By the end, the garden-seeker found what he was looking for by consulting a sage who was one of the first to cross into Creation, breaking the deal he had with him and stealing away with the very memory he had paid him with to gain its location. But after battling the werewolf that had corrupted the garden, summoned the birds of Creation to it and fused them to the branches and vines to recreate its lost beauty–in the process cursing all the birds of Creation to be forever flightless.

Meanwhile, the mountain-climber had managed to scale the heights, but upon finally attaining them by calling upon the powers of the winds to find the easiest paths up its cliffs and over its broken scree, found his great friend, the King of the Eagles, fallen to the earth and dying from a strange curse. With its dying breath, it told him of the source of the curse…and then came the dragon. The elf battled it and instead of destroying the servant of the Enemy, subsumed it to his will and forced it to carry him to the cursed garden and burn it to the ground, creating a blasted land haunted by an ash wraith.

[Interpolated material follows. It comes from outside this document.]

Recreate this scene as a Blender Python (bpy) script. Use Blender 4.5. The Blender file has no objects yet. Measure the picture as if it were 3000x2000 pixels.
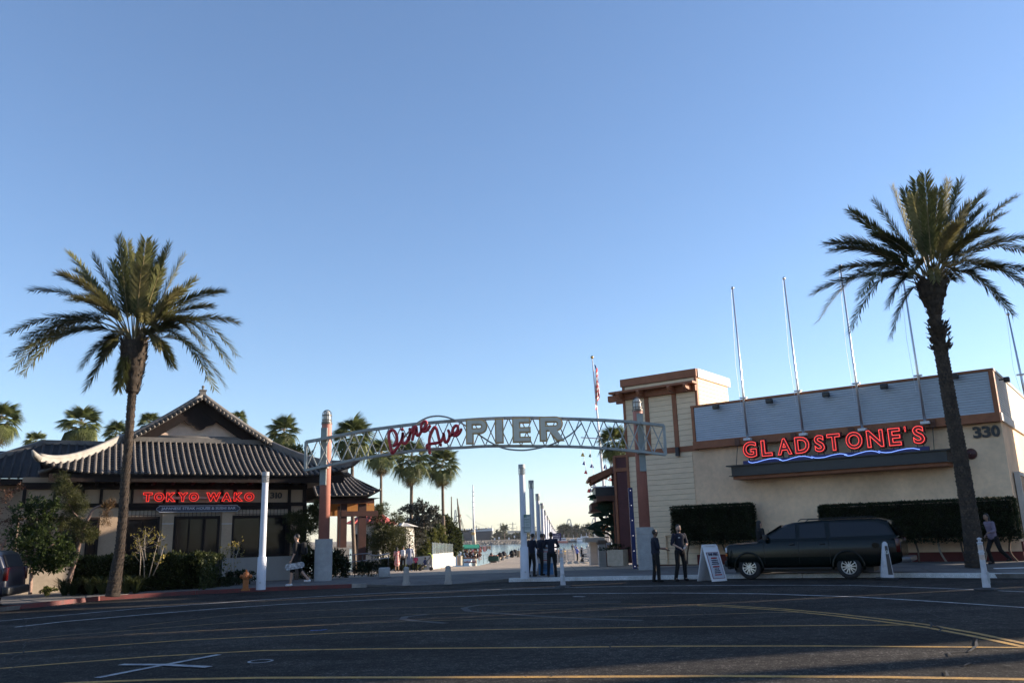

Underground, the star-climber entreated the king of dwarves to grant him a brazier of coals from their forges, with which to warm the seeds of the great trees his owl had retrieved for him, that he might plant them on the heights of the mountain in order to climb into the heavens. In return, he gave up one of his most prized posessions, a star-stone that reflected the heavens themselves. Along his path to the mountain, he was stopped by a wounded elf who begged his help to be returned to the elf-holds…but which he refused to give, instead summoning an eagle to carry the elf, so that he could continue his journey without interruption. And came upon a haunted and fire-blasted land…


Our second game featured two elves. One sought magical power, and was a servant of the other: an elf-lord trying to convince him to return to the West with all the other people of their lands. It was later revealed the magic-seeker desired power in order to prove himself worthy of marrying his betrothed, the elf-lord’s sister who had stayed behind in the West.

He sought and found a dragon’s lair in a mountain cave beyond an orc-haunted forest, and slipped inside, but became enthralled with all the items of power and treasures collected there. Thus he was set upon by the dragon…who offered him a deal. The relic the elf sought–a sapphire that showed the paths across the seas–in exchange for the life of his friend and lord. He agreed, and together they set a trap.

Following his friend and servant into the forest, the elf-lord met a spirit of the One True Flame in a grove, which warned him to abandon his quest. He did not listen and pressed on, only to encounter a great orc-encampment. As an elf-lord, he was honor-bound to destroy the encampment, and wrestled with his loyalty to his friend versus his responsibility. His responsibility won out, and he rode back to gather his army of warriors in order to destroy the orcs. Thereafter, he continued his journey. When they found the cave, he attempted to enter. His guardsmen cried out of the dangers, and reminded him he was still duty-bound to lead his people West. He dishonored them with insults of cowardice, and they abandoned him to stay behind and wait for his friend.

The servant emerged from the cave, calling the elf-lord to him while the dragon waited in the darkness behind him…only to spring out when he rode forward. But the elf-lord drew his noble family’s enchanted lance and boldly charged, piercing the dragon through the heart and slaying it in one glorious strike. A legendary feat witnessed by his army as they emerged from the forest, having driven the orcs from the woodlands. They all returned West–the elf-lord never knowing his friend had sought to betray him–and the servant was heaped with glory for recovering the sapphire, then married to his bethrothed, but forever carried a secret sorrow.

Each of last year’s players received original 11×13 color prints commemorating the tale that was told. Post-game discussions and thinking this year have also led to significant design clarifications that will inform a few subtle, but necessary rewrites to the current rules.

Also, the very first printed — and hand-bound — copy of the game is now alive out in the world in the hands of a friend and a fan of the game, though I failed to take pictures to record this landmark in the game’s publication history (and my second foray into binding a book by hand!) as, for some time, I had no plans to produce a print version and I was more focused on it being ready than in recording the event.